今回は、西尾でなぜ抹茶製造が盛んになったのか、より詳しい歴史についてお話をいたします。

一般的に、西尾で抹茶製造が盛んになったのは、温暖な気候、肥沃な土壌、豊富な水資源が整い、お茶の栽培に適していたからだとされています。

それらは必要条件ですが、実際はもう少し深い理由があります。

西尾市の図書館には、『西尾市史史料 全4巻(西尾市史編纂委員会著)』があります。
それをひも解くと、以下のような事実が分かります。

まず、もともとお茶は高貴な方の薬として重宝されていたため、茶の木がお金になることは周知のことでした。
『実相寺と正念寺の茶の木論争判決書(1692)』、を参照すると、茶の木は珍重され、売買の対象になっていたという記述があります。
そして、この頃から、西尾市にはところどころにお茶の木が植えられていたようです。
でも、まだ産業にまではなっていません。

時が流れます。

1858年に鎖国が終わり、諸外国との貿易が始まると、茶は生糸に次ぐ重要な輸出品となりました。

その結果、国内の茶への関心が急速に高まりました。

東西に、京都、静岡という茶の二大産地に囲まれているため、西尾はその影響を強く受けました。
その結果、茶業を志す若者が多数いました。
その上、お茶作りに適した自然環境が整っていたため、お茶作りを始めるのは自然の流れといえます。

しかしながら、静岡、京都に比べ後発であるため、普通に茶業を始めても生き残ることはできません。
そのため、西尾では、玉露などの高級茶の製造を中心にし、他産地との差別化戦略をとったのです。

西尾の茶業者たちは日々研究を重ね、製茶技術を磨きました。
しかし、それでも西尾での茶業の未来は明るいものとはいえませんでした。
そこで、生き残りをかけて、当時もっとも取引単価の高い碾茶の生産へと舵を切ったのです。

その一番の決め手は取引先の尾張地方(現在の名古屋地域)で特に碾茶の需要が高かったためです。
具体的には、尾張地方では、尾張徳川家(特に7代目宗春の時代)の影響で茶の湯文化が庶民にも浸透していたため、抹茶への需要が高かったのです。
ちなみに、『西尾茶の経済地理学的研究』によると、尾張地方は碾茶において日本全消費高の4割を占めていたと記されています。

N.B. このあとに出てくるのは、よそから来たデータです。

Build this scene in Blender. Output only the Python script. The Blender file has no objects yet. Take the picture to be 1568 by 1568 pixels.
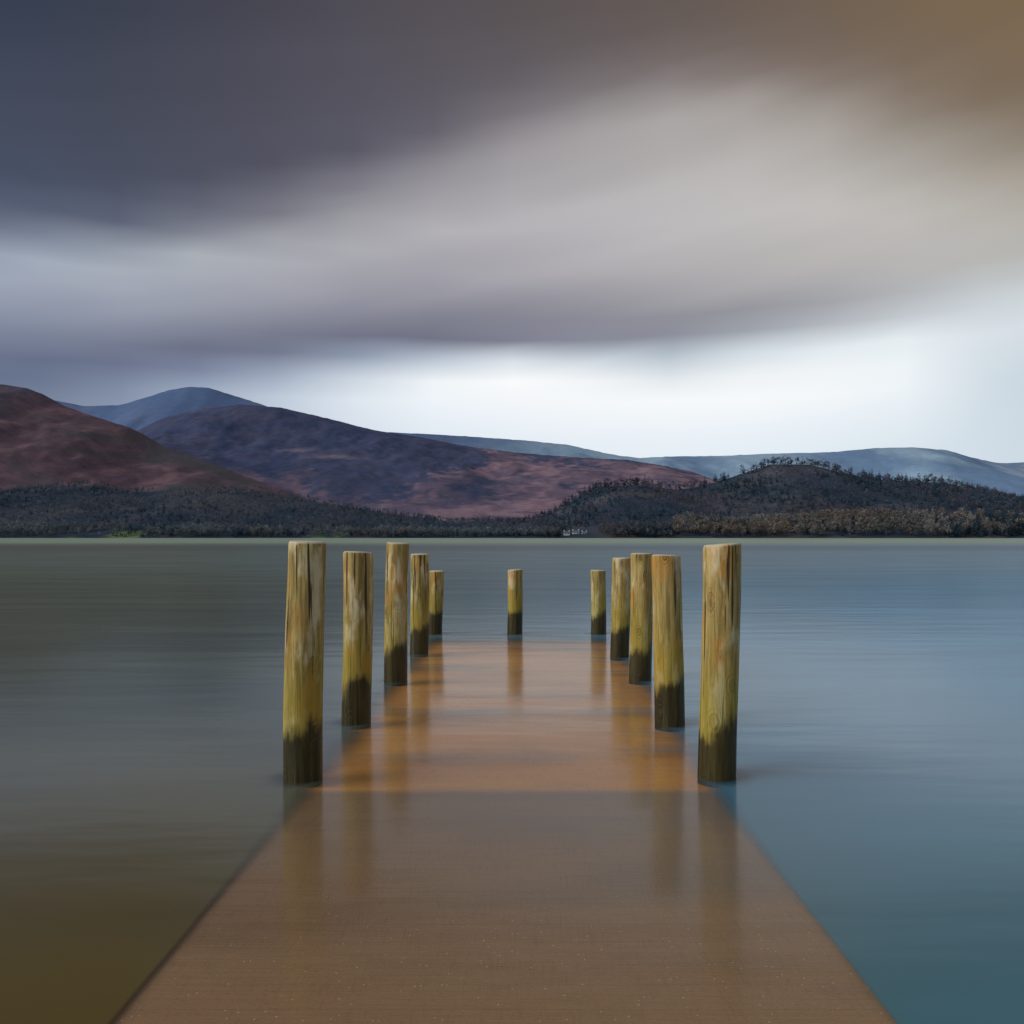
import bpy, bmesh, math, random
import numpy as np
from mathutils import Vector
rng=np.random.default_rng(7); random.seed(7)
S=bpy.context.scene
H0=1.5; F=1254.4; CX=795.0; HY=822.0
def lin(c):
    return tuple((x/255/12.92 if x/255<=0.04045 else ((x/255+0.055)/1.055)**2.4) for x in c)
def link(o):
    S.collection.objects.link(o); return o
# ---------------- noise
_perm=rng.random((512,512))
def vnoise(x,y):
    xi=np.floor(x).astype(int); yi=np.floor(y).astype(int); xf=x-xi; yf=y-yi
    xf=xf*xf*(3-2*xf); yf=yf*yf*(3-2*yf)
    a=_perm[xi%512,yi%512]; b=_perm[(xi+1)%512,yi%512]; c=_perm[xi%512,(yi+1)%512]; d=_perm[(xi+1)%512,(yi+1)%512]
    return (a*(1-xf)+b*xf)*(1-yf)+(c*(1-xf)+d*xf)*yf
def fbm(x,y,o=5):
    s=0;a=0.5;t=0
    for i in range(o):
        s=s+a*vnoise(x+17.3*i,y+9.1*i); t+=a; a*=0.5; x=x*2.03; y=y*2.03
    return s/t
# ---------------- node helpers
class NT:
    def __init__(s,tree): s.t=tree; s.n=tree.nodes; s.l=tree.links
    def node(s,typ,**kw):
        n=s.n.new(typ)
        for k,v in kw.items(): setattr(n,k,v)
        return n
    def put(s,sock,v):
        if isinstance(v,bpy.types.NodeSocket): s.l.new(v,sock)
        else: sock.default_value=v
    def math(s,op,a,b=None,c=None,clamp=False):
        n=s.node('ShaderNodeMath',operation=op); n.use_clamp=clamp
        s.put(n.inputs[0],a)
        if b is not None: s.put(n.inputs[1],b)
        if c is not None: s.put(n.inputs[2],c)
        return n.outputs[0]
    def mr(s,v,a,b,c=0.0,d=1.0,typ='SMOOTHSTEP'):
        n=s.node('ShaderNodeMapRange',interpolation_type=typ)
        for i,q in enumerate((v,a,b,c,d)): s.put(n.inputs[i],q)
        return n.outputs[0]
    def mix(s,f,a,b,bt='MIX'):
        n=s.node('ShaderNodeMix',data_type='RGBA',blend_type=bt)
        s.put(n.inputs[0],f); 
        for i,q in ((6,a),(7,b)):
            if isinstance(q,tuple) and len(q)==3: q=q+(1,)
            s.put(n.inputs[i],q)
        return n.outputs[2]
    def noise(s,vec,scale,detail=4,rough=0.5,dist=0.0):
        n=s.node('ShaderNodeTexNoise'); s.l.new(vec,n.inputs['Vector'])
        n.inputs['Scale'].default_value=scale; n.inputs['Detail'].default_value=detail
        n.inputs['Roughness'].default_value=rough; n.inputs['Distortion'].default_value=dist
        return n.outputs[0]
    def mapping(s,vec,sc=(1,1,1),loc=None):
        n=s.node('ShaderNodeMapping'); s.l.new(vec,n.inputs[0]); n.inputs['Scale'].default_value=sc
        if loc is not None: s.put(n.inputs['Location'],loc)
        return n.outputs[0]
    def sep(s,v):
        n=s.node('ShaderNodeSeparateXYZ'); s.l.new(v,n.inputs[0]); return n.outputs
def mat(name):
    m=bpy.data.materials.new(name); m.use_nodes=True; t=m.node_tree; t.nodes.clear()
    q=NT(t); out=q.node('ShaderNodeOutputMaterial'); return m,q,out
def principled(q,out,col,rough=0.8,spec=0.2,bump=None,bstr=0.3,bdist=0.02):
    p=q.node('ShaderNodeBsdfPrincipled'); 
    if isinstance(col,tuple): col=(col+(1,))[:4]
    q.put(p.inputs['Base Color'],col); q.put(p.inputs['Roughness'],rough); q.put(p.inputs['Specular IOR Level'],spec)
    if bump is not None:
        b=q.node('ShaderNodeBump'); b.inputs['Strength'].default_value=bstr; b.inputs['Distance'].default_value=bdist
        q.l.new(bump,b.inputs['Height']); q.l.new(b.outputs[0],p.inputs['Normal'])
    q.l.new(p.outputs[0],out.inputs[0]); return p

# ---------------- SKY (world): streaked cloud layer by direction
cols={
0:[(0,50,58,75),(150,66,72,89),(270,69,78,98),(325,84,93,113),(390,162,173,190),(450,156,163,180),(550,98,107,133),(575,95,107,133),(600,104,117,143),(690,125,140,165)],
200:[(0,58,61,74),(150,70,72,86),(290,74,78,94),(335,90,95,114),(390,176,184,194),(450,163,168,180),(540,105,111,134),(575,108,118,144),(600,135,148,170),(690,155,165,185)],
400:[(0,69,67,77),(120,78,76,88),(270,82,81,95),(325,112,112,124),(385,178,180,185),(440,163,164,174),(535,104,107,128),(565,135,146,170),(595,182,194,212),(690,198,208,222)],
600:[(0,82,77,82),(100,87,83,91),(220,92,89,101),(290,130,127,135),(350,178,176,181),(430,158,156,165),(525,108,110,129),(550,160,174,193),(590,245,251,254),(690,218,228,240)],
800:[(0,90,82,82),(80,95,88,90),(130,105,99,104),(210,147,142,145),(330,186,183,186),(420,170,167,173),(520,118,118,134),(540,210,220,230),(580,255,255,255),(690,228,237,246)],
1000:[(0,99,88,82),(60,106,95,91),(110,126,117,116),(180,168,163,161),(330,192,189,190),(420,179,176,178),(510,128,128,140),(548,176,188,200),(600,252,254,255),(690,232,240,247)],
1200:[(0,109,94,81),(60,116,101,91),(100,130,117,109),(160,168,161,155),(310,197,193,191),(410,183,179,178),(495,145,146,153),(530,218,228,234),(590,255,255,255),(690,228,238,246)],
1400:[(0,119,100,77),(90,121,104,86),(150,131,116,101),(220,157,150,140),(330,192,188,183),(410,186,183,181),(470,180,184,189),(520,234,241,245),(575,243,248,251),(690,218,229,238)],
1568:[(0,126,104,75),(100,122,103,80),(170,126,109,89),(240,150,140,125),(330,182,177,167),(410,187,188,186),(460,212,219,223),(505,214,222,228),(560,196,209,219),(690,204,217,228)],
}
cx=sorted(cols); T=np.array([cols[k] for k in cx],float)
def column(px):
    f=[np.interp(px,cx,T[:,i,k]) for i in range(T.shape[1]) for k in range(4)]
    return np.array(f).reshape(-1,4)
W=bpy.data.worlds.new("World"); S.world=W; W.use_nodes=True; wt=W.node_tree; wt.nodes.clear(); q=NT(wt)
tc=q.node('ShaderNodeTexCoord').outputs['Generated']; sx,sy,sz=q.sep(tc)
az=q.math('ARCTAN2',sx,sy)
r=q.math('SQRT',q.math('ADD',q.math('MULTIPLY',sx,sx),q.math('MULTIPLY',sy,sy)))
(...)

このようにして、西尾で茶業が始まり、現在の抹茶生産へと至ったのです。

いかがだったでしょうか。

西尾で抹茶が盛んな理由は単に自然環境に恵まれていたからだけではありません。
先人達が茶産地としての生き残りをかけた結果、その必然として抹茶に行きついたのです。

より詳しい西尾の歴史を知りたい方は、西尾市の図書館で、『西尾市史史料』をひも解いてみてくださいね。